> **Description of the task**: Gather, from the listing beneath this task, every line holding the string "Write".

[Some records]
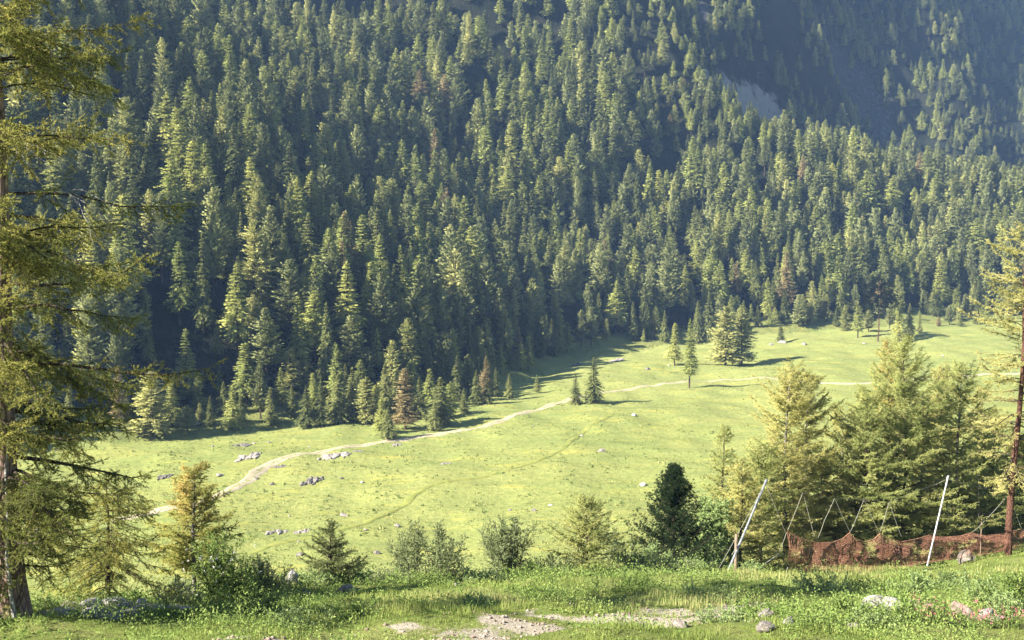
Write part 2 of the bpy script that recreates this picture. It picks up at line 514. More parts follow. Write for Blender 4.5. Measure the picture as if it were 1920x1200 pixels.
# ---------------------------------------------------------------- the ground: meadow, mountainside, bank
def axis(*seg):
    out = []
    for a, b, st in seg: out.append(np.arange(a, b, st))
    return np.concatenate(out + [[seg[-1][1]]])
def grid_mesh(xs, ys, keep, name, mat, attrs=None, drop=None):
    X, Y = np.meshgrid(xs, ys, indexing='ij')
    Z = height(X, Y)
    if drop is not None: Z = Z - drop(X, Y)
    nx, ny = X.shape
    idx = np.arange(nx * ny).reshape(nx, ny)
    q = np.stack([idx[:-1, :-1], idx[1:, :-1], idx[1:, 1:], idx[:-1, 1:]], -1).reshape(-1, 4)
    cx = (X[:-1, :-1] + X[1:, 1:]).ravel() / 2; cy = (Y[:-1, :-1] + Y[1:, 1:]).ravel() / 2
    q = q[keep(cx, cy)]
    used = np.unique(q)
    remap = np.zeros(nx * ny, np.int64); remap[used] = np.arange(len(used))
    V = np.stack([X.ravel(), Y.ravel(), Z.ravel()], -1)[used]
    g = Geo(); g.add(V, remap[q])
    me = g.mesh(name, [mat], smooth=True)
    for k, fn in (attrs or {}).items():
        a = me.attributes.new(k, 'FLOAT', 'POINT')
        a.data.foreach_set("value", fn(V[:, 0], V[:, 1]).astype(np.float32))
    return tag(obj(name, me), kind='structure')

XS = axis((-640, -140, 8), (-140, 330, 2), (330, 900, 8))
YS = axis((-90, 20, 5), (20, 110, 1.5), (110, 600, 2), (600, 1500, 5))
BX0, BX1, BY0, BY1 = -42, 62, 4, 82
inbank = lambda X, Y, p=0.0: (X > BX0 + p) & (X < BX1 - p) & (Y > BY0 + p) & (Y < BY1 - p)
drop = lambda X, Y: 0.35 * (sstep(X, BX0 - 4, BX0 + 1) * sstep(-X, -BX1 - 4, -BX1 + 1) * sstep(Y, BY0 - 4, BY0 + 1) * sstep(-Y, -BY1 - 4, -BY1 + 1))

def poly_dist(X, Y, pts):
    best = np.full(np.shape(X), 1e9)
    for (x0, y0), (x1, y1) in zip(pts[:-1], pts[1:]):
        dx, dy = x1 - x0, y1 - y0
        t = np.clip(((X - x0) * dx + (Y - y0) * dy) / max(dx * dx + dy * dy, 1e-9), 0, 1)
        best = np.minimum(best, np.hypot(X - x0 - t * dx, Y - y0 - t * dy))
    return best

GULLY = [hit(*p)[:2] for p in ((1318, 130), (1350, 178), (1400, 212), (1440, 232), (1475, 256))]
CLIFFS = [(hit(1600, 190)[:2], 22), (hit(1560, 130)[:2], 14), (hit(1630, 230)[:2], 15), (hit(1310, 20)[:2], 6)]
def scree_at(X, Y):
    d = poly_dist(X, Y, GULLY)
    return np.clip(1.0 - d / 16.0, 0, 1) * 0.95
def rock_at(X, Y):
    o = np.full(np.shape(X), 0.0)
    for (cx, cy), r in CLIFFS: o = np.maximum(o, 1.1 * np.exp(-((X - cx) ** 2 + (Y - cy) ** 2) / (r * r)))
    return o + 0.18 * sstep(back_s(X, Y), 5, 60)
grassy = lambda X, Y: 1.35 - 1.35 * sstep(foot_s(X, Y), 4, 20)

grid_mesh(XS, YS, lambda x, y: (foot_s(x, y) <= 0) & ~inbank(x, y, 2.5), "meadow", M['meadow'], drop=drop)
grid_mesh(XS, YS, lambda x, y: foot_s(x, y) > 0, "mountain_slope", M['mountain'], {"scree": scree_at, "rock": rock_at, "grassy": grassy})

# the bank in the foreground, with its gravel path
PATH = [at_depth(px, d)[:2] for px, d in ((540, 19.5), (760, 21.0), (960, 22.2), (1100, 23.6), (1250, 25.2), (1400, 27.0), (1490, 28.6))]
PATCHES = [(*at_depth(px, d)[:2], a, b) for px, d, a, b in ((1450, 28.5, 1.1, .8), (1282, 26.8, .5, .35), (1110, 22.6, .9, .4), (700, 20.0, 1.6, .5), (1000, 23.0, 1.0, .35), (1340, 22.3, .6, .3), (1560, 25.0, .7, .3), (1850, 23.5, .7, .3), (250, 25.2, 1.2, .5), (1700, 28.0, .6, .35))]
brk = sines(33, 20, .25, 2.2)
def gravel_at(X, Y):
    e = np.clip(0.90 - poly_dist(X, Y, PATH) / 2.2, 0, 1)
    for (x, y, a, b) in PATCHES: e = np.maximum(e, np.clip(1.15 - np.hypot((X - x) / (a * 1.5), (Y - y) / (b * 2.0)), 0, 1))
    return np.clip(e + .30 * brk(X, Y) * (e > 0), 0, 1)
bank = grid_mesh(np.arange(BX0, BX1 + .1, 0.4), np.arange(BY0, BY1 + .1, 0.4), lambda x, y: x > -1e9, "grassy_bank", M['bank'], {"gravel": gravel_at})

def ribbon(name, px, width, mat, lift, ragged=0.25, step=1.5, seed=5):
    P = np.array([hit(*p)[:2] for p in px])
    d = np.concatenate([[0], np.cumsum(np.hypot(*np.diff(P, axis=0).T))])
    s = np.arange(0, d[-1], step)
    # smooth the corners
    x = np.interp(s, d, P[:, 0]); y = np.interp(s, d, P[:, 1])
    for _ in range(14):
        x[1:-1] = (x[:-2] + 2 * x[1:-1] + x[2:]) / 4; y[1:-1] = (y[:-2] + 2 * y[1:-1] + y[2:]) / 4
    tx, ty = np.gradient(x), np.gradient(y); l = np.hypot(tx, ty); nx, ny = -ty / l, tx / l
    r = np.random.default_rng(seed)
    rows = np.array([-1, -0.62, -0.2, 0.2, 0.62, 1.0])
    tint = np.array([0.22, 0.86, 0.55, 0.55, 0.86, 0.22])
    w = width / 2 * (1 + ragged * r.normal(size=(len(s), 2)) * 0.5)
    off = np.where(rows[None] < 0, rows[None] * w[:, :1], rows[None] * w[:, 1:])
    X = x[:, None] + nx[:, None] * off; Y = y[:, None] + ny[:, None] * off
    Z = height(X, Y) + lift
    Z[:, 0] -= lift + .1; Z[:, -1] -= lift + .1
    idx = np.arange(X.size).reshape(X.shape)
    q = np.stack([idx[:-1, :-1], idx[1:, :-1], idx[1:, 1:], idx[:-1, 1:]], -1).reshape(-1, 4)
    g = Geo(); g.add(np.stack([X.ravel(), Y.ravel(), Z.ravel()], -1), q, 0, np.broadcast_to(tint, X.shape).ravel())
    return tag(obj(name, g.mesh(name, [mat], True)), kind='structure')

TRACK = [(205, 978), (250, 968), (310, 958), (360, 945), (415, 930), (458, 906), (485, 884), (510, 866), (560, 851), (640, 839), (700, 831), (740, 825), (800, 817), (880, 805), (940, 790), (1000, 770), (1060, 752), (1130, 735), (1200, 725), (1280, 716), (1350, 710), (1450, 710), (1560, 718), (1610, 721), (1700, 715), (1820, 705), (1935, 700)]
ribbon("dirt_track", TRACK, 2.9, M['track'], 0.12, seed=5)
WHEEL = [(430, 1050), (520, 1015), (640, 998), (700, 975), (760, 948), (790, 915), (830, 902), (930, 890), (1000, 868), (1060, 838), (1088, 815), (1110, 795), (1150, 775)]
ribbon("grass_wheel_track", WHEEL, 1.5, M['wheel'], 0.10, 0.5, seed=6)

# ---------------------------------------------------------------- forest conifers (unit height)
def rad_of(V):
    return norm(norm(V * np.array([1, 1, 0.0])) + np.array([0, 0, 0.45]))

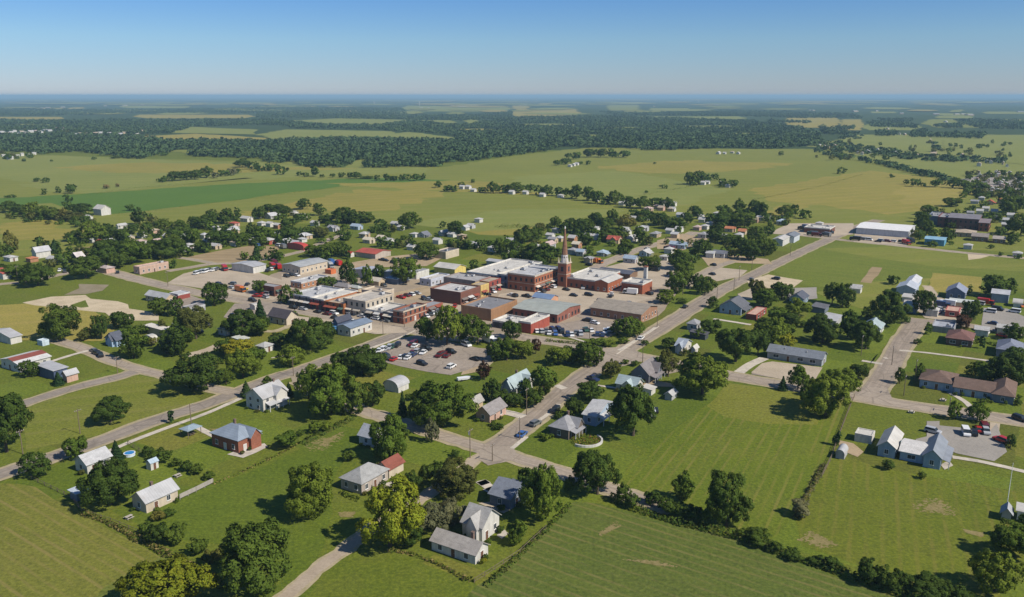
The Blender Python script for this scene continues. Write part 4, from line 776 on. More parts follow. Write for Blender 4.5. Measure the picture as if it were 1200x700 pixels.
B('house','corner_house','dark brick house with pink and white porch and curved white garden wall',644,666,516,681,3.1,*HP,2.7,(.15,.12,.10),GREY,lm='the corner house with the curved garden wall',extra='CXP',wk='brick',chim=(.7,.5))
B('house','blue_house','blue grey house with pale gable roof behind the curved garden wall',683,698,500,722,3.2,*G2,2.4,BLUEW,LGREY,lm='the blue grey house behind the curved wall',rk='shingle',extra='P')
B('house','ranch_house','long low house with brown grey roof and pink brick front beside the street',558,574,496,593,2.9,*G1,2.1,PINK,(.27,.25,.24),lm='the long low pink brick house')
B('garage','garage','small garage with faded grey roof close behind the long low pink brick house',549,557,482,566,2.7,*G1,1.6,TAN,(.38,.36,.33),win=None,extra='N')
B('house','teal_roofed_house','rambling house with several pale teal metal roofs and a beige chimney',587,603,465,624,3.2,*G1,2.9,WHITE,TEAL,lm='the teal roofed house',extra='XYC',chim=(.55,.6))
B('shed','arched_shed','small shed with pale arched metal roof beside the car park lawn',450,467,461,479,2.0,'arch','x',2.2,WHITE,LGREY,lm='the arched roof shed',win=None)
B('house','grey_roofed_house','white house with plain blue grey roof half hidden by a tree',421,438,525,453,3.0,*G2,2.4,WHITE,(.34,.36,.39),lm='the grey roofed house by the tree',rk='shingle')
B('house','dark_gabled_house','house with tall dark gable and brown grey roof close to the street junction',739.5,760,450,774,3.4,*G1,3.2,(.17,.18,.21),(.22,.20,.20),lm='the dark gabled house',extra='XP')
B('house','white_house','white house with pale teal gable roof partly behind a big tree',722,745,462,753,2.8,*G2,2.2,WHITE,TEAL,lm='the pale teal gabled house',extra='Y')
B('shed','garden_shed','tiny white shed beside the pale teal gabled house',753,763,464,768,2.0,'shed','x',.5,WHITE,WROOF,win=None); B('shed','garden_shed','little grey shed at the corner of the mown meadow',779,787,470,793,2.0,*G1,.9,GREYW,LGREY,lm='the little grey meadow shed',win=None)
B('house','cottage','white cottage with blue grey roof and a small bush against its wall',791,801,415,810,3.0,*G2,2.0,WHITE,(.33,.37,.43),lm='the white cottage near the crossroads',extra='Y')
B('shed','garden_shed','small bright white shed right of the white cottage',810,814,415,818,2.2,*G1,.9,WHITE,WROOF,win=None)
B('shed','dark_shed','low black shed with white end close to the big street trees',808,826,399,830,2.4,'shed','x',.4,(.07,.08,.09),(.09,.09,.10),win=None)
B('house','cottage','small house with weathered grey roof almost hidden by trees beside the street',805,816,388,821,2.8,*HP,1.8,GREYW,GREY)
B('house','gabled_house','blue grey gabled house with dark roof and white porch beside the street',843,868,370,877,3.6,*G1,3.0,BLUEW,DGREY,lm='the blue grey gabled street house',extra='P',storeys=1)
B('house','patio_house','low house with pink roof and bright red awning',874,886,376,898,2.6,'flat','x',.4,RED,PINK,lm='the low house with red awning',win='l')
B('house','blue_house','small light blue house with dark shingle roof',925,941,358,947,3.0,*G1,2.2,(.30,.42,.56),SLATE,lm='the light blue house with dark roof')
B('shed','dark_shed','low dark grey shed between the light blue house and the trees',951,966,368,971,2.4,'shed','x',.6,SLATEW,DGREY,win=None)
B('shed','pale_shed','pale shed with flat light grey roof among the garden trees',962,979,384,986,2.8,'shed','x',.5,GREYW,LGREY,win=None)
B('workshop','long_workshop','long low grey workshop with slate grey roof beside a gravel yard',899,962.5,430,968,2.9,*G2,1.9,(.36,.38,.41),(.20,.22,.25),lm='the long grey workshop',win='l',extra='V')
o_, _, _ = B('office','low_office','long low pale blue office with brown roof, long lawn in front',1077,1117,460,None,2.9,*HP,2.2,BLUEW,BROWNR,lm='the long low office with brown roof',da=13,extra='')
B('office','office_wing','brown roofed middle wing of the long low office',1117,1163,469.5,None,2.7,*G2,1.9,BLUEW,BROWNR,da=12)
B('office','office_wing','brown hip roofed end wing at the right of the long low office',1162,1187,475,None,2.8,*HP,2.4,SLATEW,BROWNR,da=17)
B('hall','white_hall','white hall with bright metal gable roof and blue gable front',1028,1048,538,None,3.2,*G1,1.7,(.30,.39,.48),WROOF,lm='the white hall with blue gable',da=13,extra='N')
B('hall','linking_hall','low pale hall joining the two gabled halls beside the gravel lot',1054,1081,544,None,2.6,*G2,1.2,(.36,.46,.56),(.62,.60,.57),da=10,win='l')
B('hall','grey_hall','hall with grey metal gable roof and blue front beside the gravel lot',1081,1101,551,None,3.5,*G1,1.9,(.30,.39,.48),(.26,.28,.31),lm='the grey roofed hall',da=14,rk='metal',extra='P')
B('trailer','site_trailer','white flat topped trailer with dark roof vents on the lawn',1001,1021,521,None,2.5,'flat','x',.3,WHITE,WROOF,lm='the white flat topped trailer',da=5,win=None)
B('shed','arched_shed','little grey shed with rounded roof near the post fence',979,989,539,None,1.3,'arch','x',1.5,GREYW,LGREY,da=4.5,win=None)
B('shed','garden_shed','small grey shed with white door at the right edge below the flagpole',1173,1184,612,None,2.2,*G1,1.1,GREYW,(.36,.37,.38),da=3.5,win=None); B('camper','camper_trailer','white camper trailer at the right edge beside a small grey shed',1191,1206,614,None,2.6,'arch','y',.4,WHITE,WROOF,da=5,win=None)
# ---- left edge
barn_, bw_, bd_ = B('barn','red_roofed_barn','long white barn with dull red upper roof and white lower roof',2,23,437,60,3.2,*G1,1.25,WHITE,(.60,.59,.57),lm='the long white barn with red roof')
B('warehouse','grey_warehouse','grey flat roofed store with dark blue end wall',44,64,446,80,3.6,'shed','x',.5,NAVY,LGREY,lm='the grey store with dark blue wall',win=None)
B('shop','red_panel_shop','small tan annex with bright red panel windows',74,79,449,92,3.0,*G1,1.2,PINK,LGREY,lm='the red panelled annex',win='s')
B('shed','white_shed','long white shed with grey roof cut off by the left edge',-14,13,404,26,3.0,*G1,1.6,WHITE,LGREY,lm='the white shed at the left edge',win=None)
B('camper','camper_trailer','pale blue trailer behind the red roofed barn',44,50,406,58,2.2,'flat','x',.3,(.5,.6,.66),(.62,.70,.74),win=None)
B('house','blue_cottage','little blue cottage with dark steep roof and white gable trim',124,137,407,147,2.9,*G1,2.6,(.34,.46,.62),SLATE,lm='the little blue cottage',extra='Y')
B('workshop','flat_workshop','low workshop with wide cream flat roof among trees',170,191,395,199,3.0,'shed','x',.4,TAN,(.62,.58,.52),lm='the workshop with cream flat roof',win=None)
B('camper','camper_trailer','white rounded camper trailer left of the workshop with cream flat roof',170,179,402,184,1.8,'arch','x',1.1,WHITE,WROOF,win=None)
B('shed','small_shed','small white hut beside the workshop with cream flat roof',196,200,392,204,2.4,*G1,.8,WHITE,WROOF,win=None)
B('house','pale_roofed_house','low house with light grey roof beside the pale earth lot',171,195,357,206,3.0,*G2,1.8,TAN,LGREY,lm='the house by the pale earth lot',extra='N')
B('garage','flat_garage','grey flat roofed garage with white end on the grey yard',214,223,368,241,2.8,'flat','x',.3,GREYW,(.30,.28,.27),lm='the flat roofed garage',win=None)
B('shop','small_shop','small shop with grey roof and red front beside the cross street',199,209,352,223,3.0,'flat','x',.4,RED,LGREY,win=None)
# ---- commercial town
B('warehouse','metal_warehouse','white metal warehouse with low light roof beside the gravel lot',272,297,321,312,4.0,*G1,.9,WHITE,LGREY,lm='the white metal warehouse',win=None)
B('warehouse','large_warehouse','large grey roofed warehouse with buttressed cream side wall',331,352,322,384,4.4,*G1,1.1,CREAM,(.42,.43,.42),lm='the large grey roofed warehouse',win='w',extra='N',rk='metal')
B('shop','brick_shop','orange brick shop with pale flat roof behind the main street row',341,353.5,339,385,3.6,*FL,.4,OBRICK,LGREY,lm='the orange brick shop')
B('shop','brick_store','dark brick store with red front beside the gravel lot',302,322,348,331,5.0,*FL,.4,DBRICK,GREY,lm='the dark brick store with red front',win='s',storeys=1,extra='A')
ST = dict(win='s', storeys=2, extra='BN', group='brick shopfronts along the main street')
B('shop','street_shop','dark painted shopfront with grey flat roof, leftmost of the main street row',340,364,361.5,None,5.6,*FL,.4,(.11,.10,.11),LGREY,da=22,lm='the dark shopfront',**ST)
B('shop','street_shop','maroon brick shopfront with wide white flat roof in the main street row',364,380,364.5,None,5.4,*FL,.4,(.20,.05,.06),WROOF,da=24,lm='the maroon shopfront',**ST)
B('shop','street_shop','orange brown brick shopfront with tan flat roof in the main street row',380,403,369,None,5.0,*FL,.4,(.34,.13,.05),TANR,da=23,lm='the orange brown shopfront',**ST)
B('shop','street_shop','cream two storey block with tall dark windows in the main street row',403,429,372,441,7.4,*FL,.4,(.50,.44,.35),(.48,.44,.38),da=20,lm='the cream two storey block',win='d',storeys=2,extra='KB')
B('shop','street_shop','low maroon shop with white flat roof right of the cream block',429,449,375.5,None,4.0,*FL,.4,(.22,.06,.05),WROOF,da=16,lm='the low maroon shop',**{**ST,'storeys':1})
B('shop','street_shop','narrow black fronted shop beside the corner brick building',449,461,378,None,4.2,*FL,.4,(.10,.10,.11),(.50,.48,.45),da=16,**{**ST,'storeys':1})
B('shop','corner_brick_building','corner brick building with dark flat roof at the end of the street row',461,473,380.5,500,6.0,*FL,.4,BRICK,(.20,.20,.21),lm='the corner brick building',win='d',storeys=2,extra='K')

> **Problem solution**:
Write part 2 of the bpy script that recreates this picture. It picks up at line 514. More parts follow. Write for Blender 4.5. Measure the picture as if it were 1920x1200 pixels.
The Blender Python script for this scene continues. Write part 4, from line 776 on. More parts follow. Write for Blender 4.5. Measure the picture as if it were 1200x700 pixels.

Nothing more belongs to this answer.